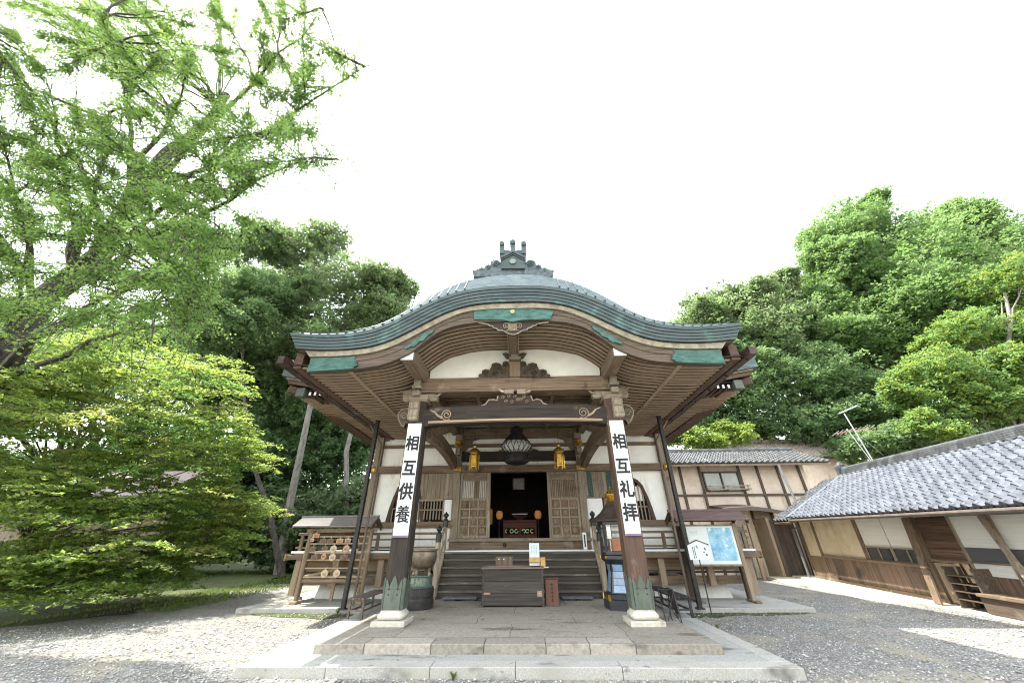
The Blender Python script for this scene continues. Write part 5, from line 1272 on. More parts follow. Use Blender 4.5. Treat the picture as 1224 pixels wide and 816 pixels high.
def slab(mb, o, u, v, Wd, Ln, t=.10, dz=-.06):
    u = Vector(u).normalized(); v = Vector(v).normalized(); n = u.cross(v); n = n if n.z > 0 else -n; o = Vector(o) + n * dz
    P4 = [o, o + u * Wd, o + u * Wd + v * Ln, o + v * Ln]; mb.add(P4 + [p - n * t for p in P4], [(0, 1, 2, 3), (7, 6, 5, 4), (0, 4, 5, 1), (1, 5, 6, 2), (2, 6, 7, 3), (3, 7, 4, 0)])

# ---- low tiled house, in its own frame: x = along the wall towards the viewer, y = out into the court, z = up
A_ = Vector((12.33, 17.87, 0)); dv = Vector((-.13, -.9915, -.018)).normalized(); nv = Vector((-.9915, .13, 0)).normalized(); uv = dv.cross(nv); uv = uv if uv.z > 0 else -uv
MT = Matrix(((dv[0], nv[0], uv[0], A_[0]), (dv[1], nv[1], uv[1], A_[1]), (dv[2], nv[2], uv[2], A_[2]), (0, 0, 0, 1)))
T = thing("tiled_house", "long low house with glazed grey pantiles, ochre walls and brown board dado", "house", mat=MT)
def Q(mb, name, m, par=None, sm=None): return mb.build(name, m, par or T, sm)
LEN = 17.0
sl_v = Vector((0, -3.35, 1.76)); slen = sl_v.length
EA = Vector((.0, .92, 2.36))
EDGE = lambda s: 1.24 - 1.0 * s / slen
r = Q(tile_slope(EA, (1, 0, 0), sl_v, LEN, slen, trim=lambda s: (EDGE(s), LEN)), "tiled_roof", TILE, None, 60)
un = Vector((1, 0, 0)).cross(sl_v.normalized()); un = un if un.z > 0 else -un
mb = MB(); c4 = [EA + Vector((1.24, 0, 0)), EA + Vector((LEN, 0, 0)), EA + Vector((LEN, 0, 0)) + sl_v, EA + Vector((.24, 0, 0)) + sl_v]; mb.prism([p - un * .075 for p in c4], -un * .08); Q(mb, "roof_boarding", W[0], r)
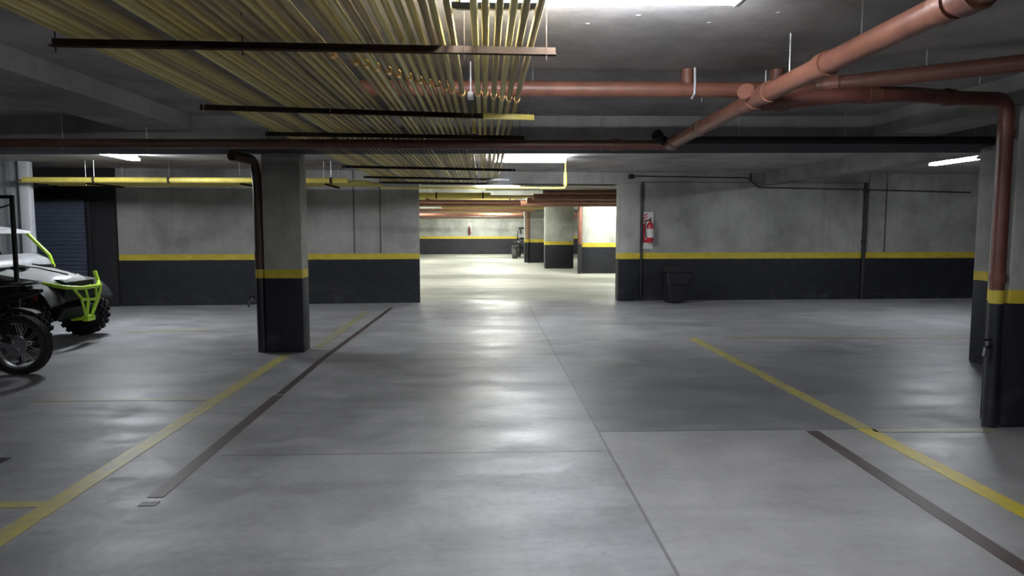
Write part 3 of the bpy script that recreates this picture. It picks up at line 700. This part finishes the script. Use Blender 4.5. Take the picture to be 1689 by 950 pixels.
━━━━━━━━━━━━━━━━
* Task details
Restate the material word for word from its first line through the line containing "P4 = [o, o + u", both included; the pictures do not belong in it.

* Exercise response
The Blender Python script for this scene continues. Write part 5, from line 1272 on. More parts follow. Use Blender 4.5. Treat the picture as 1224 pixels wide and 816 pixels high.
def slab(mb, o, u, v, Wd, Ln, t=.10, dz=-.06):
    u = Vector(u).normalized(); v = Vector(v).normalized(); n = u.cross(v); n = n if n.z > 0 else -n; o = Vector(o) + n * dz
    P4 = [o, o + u * Wd, o + u * Wd + v * Ln, o + v * Ln]; mb.add(P4 + [p - n * t for p in P4], [(0, 1, 2, 3), (7, 6, 5, 4), (0, 4, 5, 1), (1, 5, 6, 2), (2, 6, 7, 3), (3, 7, 4, 0)])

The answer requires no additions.